A Committee to Protect Journalists census found that a record 134 journalists were in jail on December 1 -- an increase of nine from the 2005 tally -- in 24 countries with China, Cuba, Eritrea and Ethiopia the top four nations to imprison media.
While print reporters, editors and photographers again made up the largest number of jailed journalists -- with 67 cases -- there were 49 imprisoned Internet journalists, making them the second biggest category, the New York-based committee said.
"We're at a crucial juncture in the fight for press freedom because authoritarian states have made the Internet a major front in their effort to control information," Committee Executive Director Joel Simon said in a statement.
"China is challenging the notion that the Internet is impossible to control or censor, and if it succeeds there will be far-ranging implications, not only for the medium but for press freedom all over the world."

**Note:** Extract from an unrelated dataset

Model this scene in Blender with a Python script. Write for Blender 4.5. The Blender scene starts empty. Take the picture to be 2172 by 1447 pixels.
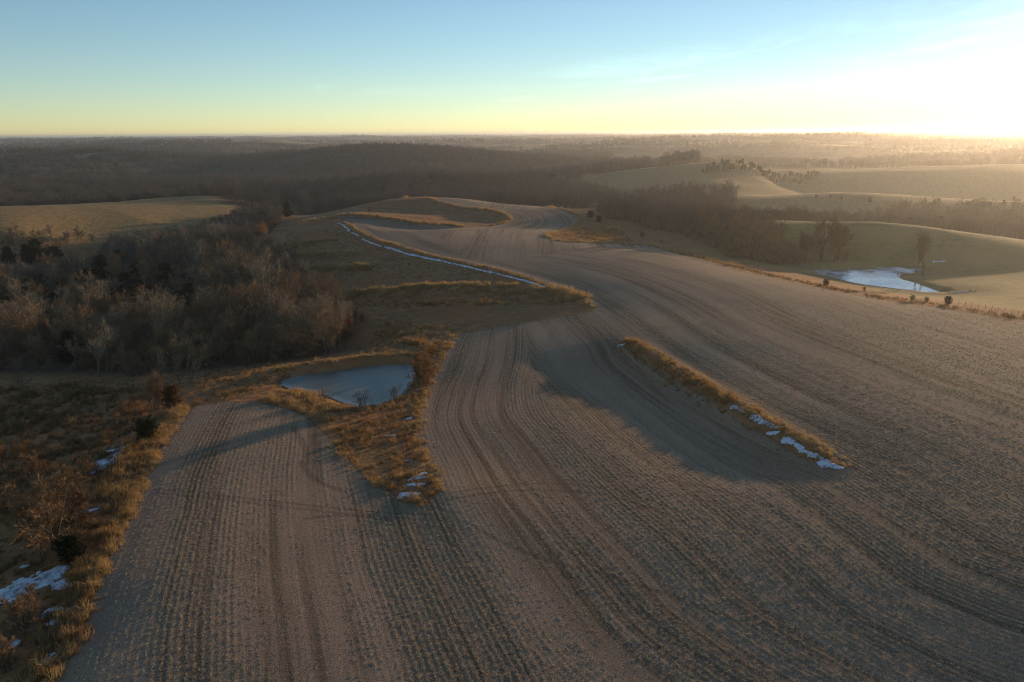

Among those jailed in China were Zheng Yichun, a Chinese freelance contributor to overseas online news sites who wrote a series of editorials criticizing the Communist Party.
The census also found there were eight television journalists, eight radio reporters and two film/documentary makers in jail.
Other countries where journalists were imprisoned were Algeria, Armenia, Azerbaijan, Bangladesh, Burma, Burundi, Cambodia, Colombia, Democratic Republic of Congo, Gambia, Iran, Maldives, Mexico, Russia, Sri Lanka, Tunisia, Turkey, United States, Uzbekistan and Vietnam.
The Committee to Protect Journalists said 84 journalists were jailed for "anti-state" allegations like subversion and divulging state secrets, with many of those imprisoned in China, Cuba and Ethiopia.
The census also showed 20 imprisoned journalists were held without any charge or trial and that Eritrea accounted for more than half those cases.
The committee said the United States imprisoned two journalists without charge or trial -- Associated Press photographer Bilal Hussein, now held for eight months in Iraq, and Al Jazeera cameraman Sami al-Haj, jailed for five years and now held at Guantanamo Bay, Cuba.
Joshua Wolf, a freelance blogger who refused to turn over video of a 2005 protest to a U.S. federal grand jury, was also in jail.
For the eighth year in a row, China led the way in jailing journalists with a total of 31 imprisoned on December 1, the census found, followed by Cuba with 24 reporters behind bars, Eritrea with 23 in jail and Ethiopia with 18 journalists jailed.